From the line with "Reconstruct this image" to the line with "sc.view_settings.use_curve_mapping = False", both lines included, set down exactly those lines, please, and no others.

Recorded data
◇ ◇ ◇ ◇
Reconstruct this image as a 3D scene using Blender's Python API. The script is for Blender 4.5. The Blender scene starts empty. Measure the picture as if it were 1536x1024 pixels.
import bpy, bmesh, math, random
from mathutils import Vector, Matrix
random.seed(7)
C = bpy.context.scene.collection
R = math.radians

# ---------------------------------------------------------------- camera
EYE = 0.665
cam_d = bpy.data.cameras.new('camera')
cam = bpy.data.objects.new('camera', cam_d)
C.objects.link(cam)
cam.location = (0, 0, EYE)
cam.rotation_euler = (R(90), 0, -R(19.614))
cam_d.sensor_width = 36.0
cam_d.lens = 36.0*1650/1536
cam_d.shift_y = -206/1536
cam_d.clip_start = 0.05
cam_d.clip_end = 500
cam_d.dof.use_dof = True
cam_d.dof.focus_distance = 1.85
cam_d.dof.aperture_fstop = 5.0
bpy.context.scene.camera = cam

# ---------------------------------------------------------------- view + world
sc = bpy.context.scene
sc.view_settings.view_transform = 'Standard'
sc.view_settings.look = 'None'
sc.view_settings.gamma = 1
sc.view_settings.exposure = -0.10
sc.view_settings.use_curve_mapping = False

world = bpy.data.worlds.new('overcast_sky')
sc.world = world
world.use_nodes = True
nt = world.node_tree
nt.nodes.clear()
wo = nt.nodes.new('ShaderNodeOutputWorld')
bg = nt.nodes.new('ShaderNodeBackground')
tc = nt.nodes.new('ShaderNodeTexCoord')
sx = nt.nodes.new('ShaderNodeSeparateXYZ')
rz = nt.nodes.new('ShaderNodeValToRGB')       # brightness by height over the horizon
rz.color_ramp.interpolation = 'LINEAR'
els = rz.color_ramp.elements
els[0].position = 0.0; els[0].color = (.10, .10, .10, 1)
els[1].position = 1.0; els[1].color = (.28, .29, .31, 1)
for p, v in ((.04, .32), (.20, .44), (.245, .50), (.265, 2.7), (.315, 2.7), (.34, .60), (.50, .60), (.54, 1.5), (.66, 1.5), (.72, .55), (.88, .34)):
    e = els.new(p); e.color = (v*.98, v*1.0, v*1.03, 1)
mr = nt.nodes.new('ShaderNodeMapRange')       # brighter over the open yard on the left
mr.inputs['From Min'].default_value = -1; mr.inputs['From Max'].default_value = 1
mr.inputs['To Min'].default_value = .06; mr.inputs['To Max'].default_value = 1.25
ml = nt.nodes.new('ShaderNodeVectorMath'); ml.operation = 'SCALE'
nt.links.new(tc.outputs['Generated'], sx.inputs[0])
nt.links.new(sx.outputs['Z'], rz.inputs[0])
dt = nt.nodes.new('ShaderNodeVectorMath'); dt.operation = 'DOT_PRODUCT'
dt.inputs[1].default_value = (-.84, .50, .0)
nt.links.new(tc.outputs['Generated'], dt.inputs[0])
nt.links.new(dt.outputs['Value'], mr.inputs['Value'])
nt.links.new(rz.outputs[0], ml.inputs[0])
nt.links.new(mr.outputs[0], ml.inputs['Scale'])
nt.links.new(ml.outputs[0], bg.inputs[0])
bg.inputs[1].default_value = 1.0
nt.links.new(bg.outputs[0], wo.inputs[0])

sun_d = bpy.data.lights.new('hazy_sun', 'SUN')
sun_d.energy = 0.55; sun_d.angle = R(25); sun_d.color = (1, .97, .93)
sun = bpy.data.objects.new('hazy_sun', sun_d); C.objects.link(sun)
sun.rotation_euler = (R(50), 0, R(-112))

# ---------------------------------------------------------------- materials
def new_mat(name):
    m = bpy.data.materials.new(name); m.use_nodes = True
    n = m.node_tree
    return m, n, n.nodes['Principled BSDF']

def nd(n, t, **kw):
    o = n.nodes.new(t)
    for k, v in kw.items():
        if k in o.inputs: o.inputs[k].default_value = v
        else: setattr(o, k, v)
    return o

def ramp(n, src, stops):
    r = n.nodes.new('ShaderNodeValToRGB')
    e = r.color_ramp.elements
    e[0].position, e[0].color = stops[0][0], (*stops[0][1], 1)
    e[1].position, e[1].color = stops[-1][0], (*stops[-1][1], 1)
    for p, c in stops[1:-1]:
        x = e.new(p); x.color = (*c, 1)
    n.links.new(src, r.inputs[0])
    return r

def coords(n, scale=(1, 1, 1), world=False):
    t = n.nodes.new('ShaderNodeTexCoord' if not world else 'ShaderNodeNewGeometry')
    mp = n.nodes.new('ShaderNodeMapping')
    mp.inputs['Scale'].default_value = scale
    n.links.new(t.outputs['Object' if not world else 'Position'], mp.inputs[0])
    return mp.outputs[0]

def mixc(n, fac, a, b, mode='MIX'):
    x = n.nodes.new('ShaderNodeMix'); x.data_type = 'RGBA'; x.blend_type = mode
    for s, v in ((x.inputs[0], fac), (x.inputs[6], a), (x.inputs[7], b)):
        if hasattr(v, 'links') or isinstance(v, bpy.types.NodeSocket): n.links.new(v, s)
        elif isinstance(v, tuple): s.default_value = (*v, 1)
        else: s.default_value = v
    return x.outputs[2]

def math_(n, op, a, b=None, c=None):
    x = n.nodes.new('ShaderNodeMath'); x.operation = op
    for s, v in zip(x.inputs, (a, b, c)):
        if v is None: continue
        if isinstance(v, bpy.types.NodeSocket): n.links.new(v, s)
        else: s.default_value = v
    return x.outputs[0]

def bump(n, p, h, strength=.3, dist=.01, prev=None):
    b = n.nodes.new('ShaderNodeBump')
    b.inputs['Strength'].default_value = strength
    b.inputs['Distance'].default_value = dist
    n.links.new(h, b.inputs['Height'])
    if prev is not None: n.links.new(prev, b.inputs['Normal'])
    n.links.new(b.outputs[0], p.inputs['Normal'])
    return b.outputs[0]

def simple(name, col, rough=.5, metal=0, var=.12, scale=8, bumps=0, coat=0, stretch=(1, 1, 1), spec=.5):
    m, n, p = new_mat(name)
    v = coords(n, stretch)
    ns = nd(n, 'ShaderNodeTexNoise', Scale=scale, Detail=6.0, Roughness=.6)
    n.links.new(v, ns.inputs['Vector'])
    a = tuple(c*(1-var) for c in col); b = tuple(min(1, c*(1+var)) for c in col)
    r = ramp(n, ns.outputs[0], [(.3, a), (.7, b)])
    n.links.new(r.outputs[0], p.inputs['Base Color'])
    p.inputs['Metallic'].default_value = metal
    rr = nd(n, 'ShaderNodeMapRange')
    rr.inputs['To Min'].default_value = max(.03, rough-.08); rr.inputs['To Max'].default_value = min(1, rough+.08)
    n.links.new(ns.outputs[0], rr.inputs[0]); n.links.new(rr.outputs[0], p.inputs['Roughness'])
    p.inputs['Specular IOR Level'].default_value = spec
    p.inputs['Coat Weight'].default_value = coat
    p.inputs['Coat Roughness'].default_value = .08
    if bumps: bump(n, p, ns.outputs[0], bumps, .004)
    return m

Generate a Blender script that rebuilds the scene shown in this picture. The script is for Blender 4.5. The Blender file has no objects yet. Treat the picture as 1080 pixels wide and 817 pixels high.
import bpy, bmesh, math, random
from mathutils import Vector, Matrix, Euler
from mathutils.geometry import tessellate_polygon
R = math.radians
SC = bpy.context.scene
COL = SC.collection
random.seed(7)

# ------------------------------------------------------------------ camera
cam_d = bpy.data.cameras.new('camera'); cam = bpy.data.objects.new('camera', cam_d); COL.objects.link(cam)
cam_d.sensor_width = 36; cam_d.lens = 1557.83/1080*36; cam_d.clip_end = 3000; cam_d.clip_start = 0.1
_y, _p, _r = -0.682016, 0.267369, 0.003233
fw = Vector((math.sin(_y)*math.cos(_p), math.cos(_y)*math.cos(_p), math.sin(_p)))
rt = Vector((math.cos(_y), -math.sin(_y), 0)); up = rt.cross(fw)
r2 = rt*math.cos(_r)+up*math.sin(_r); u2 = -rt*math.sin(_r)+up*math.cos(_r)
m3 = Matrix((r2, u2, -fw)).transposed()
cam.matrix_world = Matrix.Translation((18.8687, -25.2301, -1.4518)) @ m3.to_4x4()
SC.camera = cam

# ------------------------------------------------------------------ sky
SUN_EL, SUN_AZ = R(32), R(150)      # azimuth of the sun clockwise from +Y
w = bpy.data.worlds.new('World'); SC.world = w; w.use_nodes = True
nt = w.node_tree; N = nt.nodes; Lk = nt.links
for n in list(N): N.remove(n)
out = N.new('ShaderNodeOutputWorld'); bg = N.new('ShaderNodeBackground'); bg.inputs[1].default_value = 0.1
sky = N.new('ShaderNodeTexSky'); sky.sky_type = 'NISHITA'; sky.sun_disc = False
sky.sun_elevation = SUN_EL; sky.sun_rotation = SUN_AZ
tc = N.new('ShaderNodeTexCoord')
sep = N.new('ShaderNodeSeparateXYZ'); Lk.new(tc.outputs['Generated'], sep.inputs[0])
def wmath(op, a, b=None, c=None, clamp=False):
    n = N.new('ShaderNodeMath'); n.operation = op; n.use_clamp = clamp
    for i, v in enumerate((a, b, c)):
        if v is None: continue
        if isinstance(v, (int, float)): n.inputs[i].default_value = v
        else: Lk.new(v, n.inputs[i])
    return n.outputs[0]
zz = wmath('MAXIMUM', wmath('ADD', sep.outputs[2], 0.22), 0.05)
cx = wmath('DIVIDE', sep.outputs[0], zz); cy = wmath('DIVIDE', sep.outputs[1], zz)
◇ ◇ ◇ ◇
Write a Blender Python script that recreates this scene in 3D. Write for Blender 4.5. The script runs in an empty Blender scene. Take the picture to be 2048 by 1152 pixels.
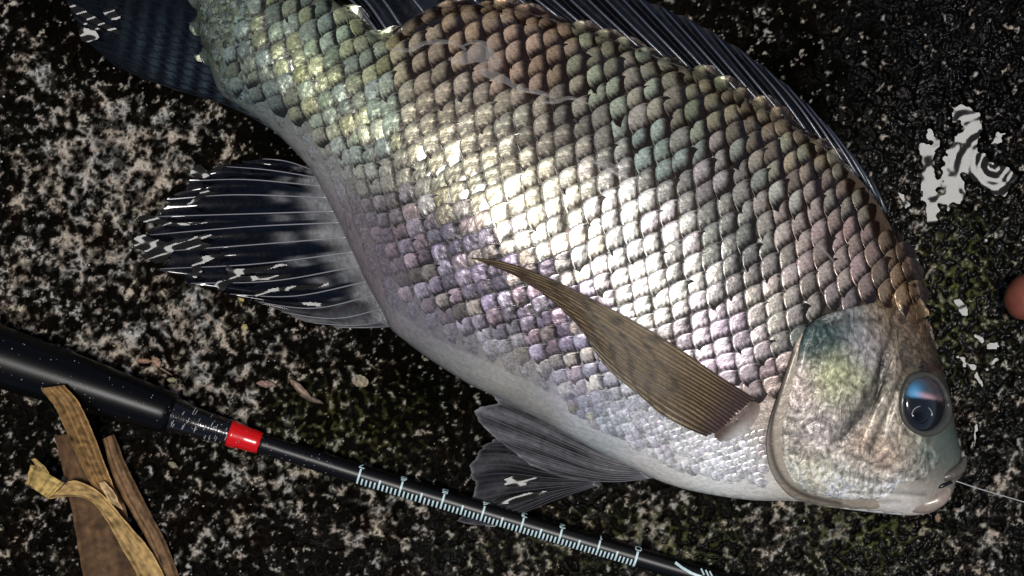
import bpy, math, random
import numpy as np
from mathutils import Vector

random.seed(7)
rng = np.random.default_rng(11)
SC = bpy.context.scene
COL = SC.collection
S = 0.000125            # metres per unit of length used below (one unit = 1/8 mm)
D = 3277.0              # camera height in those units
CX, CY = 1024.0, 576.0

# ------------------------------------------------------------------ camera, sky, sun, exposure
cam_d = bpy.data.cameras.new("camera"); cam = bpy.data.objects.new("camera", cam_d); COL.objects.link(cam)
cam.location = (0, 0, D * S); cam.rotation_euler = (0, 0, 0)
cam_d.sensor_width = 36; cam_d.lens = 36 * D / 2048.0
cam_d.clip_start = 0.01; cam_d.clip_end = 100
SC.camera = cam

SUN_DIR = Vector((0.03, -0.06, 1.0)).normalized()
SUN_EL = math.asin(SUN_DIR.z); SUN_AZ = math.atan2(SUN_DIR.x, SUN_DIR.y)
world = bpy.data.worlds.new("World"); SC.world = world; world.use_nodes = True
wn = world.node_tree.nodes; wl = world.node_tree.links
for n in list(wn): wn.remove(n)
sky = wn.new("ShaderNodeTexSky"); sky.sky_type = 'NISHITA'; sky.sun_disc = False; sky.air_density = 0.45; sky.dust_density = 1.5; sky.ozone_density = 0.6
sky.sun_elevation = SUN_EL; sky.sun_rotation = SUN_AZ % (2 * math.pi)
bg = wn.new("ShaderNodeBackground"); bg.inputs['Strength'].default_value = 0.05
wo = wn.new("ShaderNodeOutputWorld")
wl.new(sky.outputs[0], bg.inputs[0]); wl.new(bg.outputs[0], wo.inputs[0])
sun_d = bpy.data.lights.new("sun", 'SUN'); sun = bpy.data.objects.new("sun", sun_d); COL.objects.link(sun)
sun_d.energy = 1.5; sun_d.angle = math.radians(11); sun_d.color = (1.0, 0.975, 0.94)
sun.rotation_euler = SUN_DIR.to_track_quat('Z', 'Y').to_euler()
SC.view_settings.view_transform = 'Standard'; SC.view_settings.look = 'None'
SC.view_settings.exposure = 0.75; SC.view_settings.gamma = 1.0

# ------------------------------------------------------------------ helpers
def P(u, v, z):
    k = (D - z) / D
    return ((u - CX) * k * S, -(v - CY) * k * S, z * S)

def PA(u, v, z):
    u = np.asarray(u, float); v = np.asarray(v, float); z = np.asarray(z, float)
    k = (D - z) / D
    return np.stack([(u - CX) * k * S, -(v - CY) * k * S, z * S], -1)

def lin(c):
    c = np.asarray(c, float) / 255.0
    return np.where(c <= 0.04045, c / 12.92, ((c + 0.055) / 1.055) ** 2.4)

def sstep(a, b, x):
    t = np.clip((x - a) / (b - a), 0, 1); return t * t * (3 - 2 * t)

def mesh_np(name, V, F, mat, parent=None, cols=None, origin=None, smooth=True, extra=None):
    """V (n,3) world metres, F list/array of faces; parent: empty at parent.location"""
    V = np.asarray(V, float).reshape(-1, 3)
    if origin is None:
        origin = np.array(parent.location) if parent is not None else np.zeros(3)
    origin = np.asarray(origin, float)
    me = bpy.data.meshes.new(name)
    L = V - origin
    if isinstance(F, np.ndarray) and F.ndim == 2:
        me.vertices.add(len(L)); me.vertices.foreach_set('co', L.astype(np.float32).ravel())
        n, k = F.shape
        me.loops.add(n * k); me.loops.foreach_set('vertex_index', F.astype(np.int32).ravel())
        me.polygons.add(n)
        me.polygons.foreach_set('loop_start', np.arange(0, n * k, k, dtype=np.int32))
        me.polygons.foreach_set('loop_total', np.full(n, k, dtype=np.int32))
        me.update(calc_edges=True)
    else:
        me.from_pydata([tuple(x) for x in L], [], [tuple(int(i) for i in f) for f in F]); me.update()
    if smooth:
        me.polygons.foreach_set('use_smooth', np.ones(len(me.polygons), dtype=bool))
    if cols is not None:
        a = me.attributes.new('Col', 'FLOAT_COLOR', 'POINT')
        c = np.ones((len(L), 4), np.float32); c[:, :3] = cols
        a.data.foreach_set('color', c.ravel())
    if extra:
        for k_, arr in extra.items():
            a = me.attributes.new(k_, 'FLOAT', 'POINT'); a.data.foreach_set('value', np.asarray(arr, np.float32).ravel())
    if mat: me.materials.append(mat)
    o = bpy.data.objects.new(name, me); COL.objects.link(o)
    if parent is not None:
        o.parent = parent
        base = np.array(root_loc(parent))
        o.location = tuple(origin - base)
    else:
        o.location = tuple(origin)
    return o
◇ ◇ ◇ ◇
TASK ANSWER:
Reconstruct this image as a 3D scene using Blender's Python API. The script is for Blender 4.5. The Blender scene starts empty. Measure the picture as if it were 1536x1024 pixels.
import bpy, bmesh, math, random
from mathutils import Vector, Matrix
random.seed(7)
C = bpy.context.scene.collection
R = math.radians

# ---------------------------------------------------------------- camera
EYE = 0.665
cam_d = bpy.data.cameras.new('camera')
cam = bpy.data.objects.new('camera', cam_d)
C.objects.link(cam)
cam.location = (0, 0, EYE)
cam.rotation_euler = (R(90), 0, -R(19.614))
cam_d.sensor_width = 36.0
cam_d.lens = 36.0*1650/1536
cam_d.shift_y = -206/1536
cam_d.clip_start = 0.05
cam_d.clip_end = 500
cam_d.dof.use_dof = True
cam_d.dof.focus_distance = 1.85
cam_d.dof.aperture_fstop = 5.0
bpy.context.scene.camera = cam

# ---------------------------------------------------------------- view + world
sc = bpy.context.scene
sc.view_settings.view_transform = 'Standard'
sc.view_settings.look = 'None'
sc.view_settings.gamma = 1
sc.view_settings.exposure = -0.10
sc.view_settings.use_curve_mapping = False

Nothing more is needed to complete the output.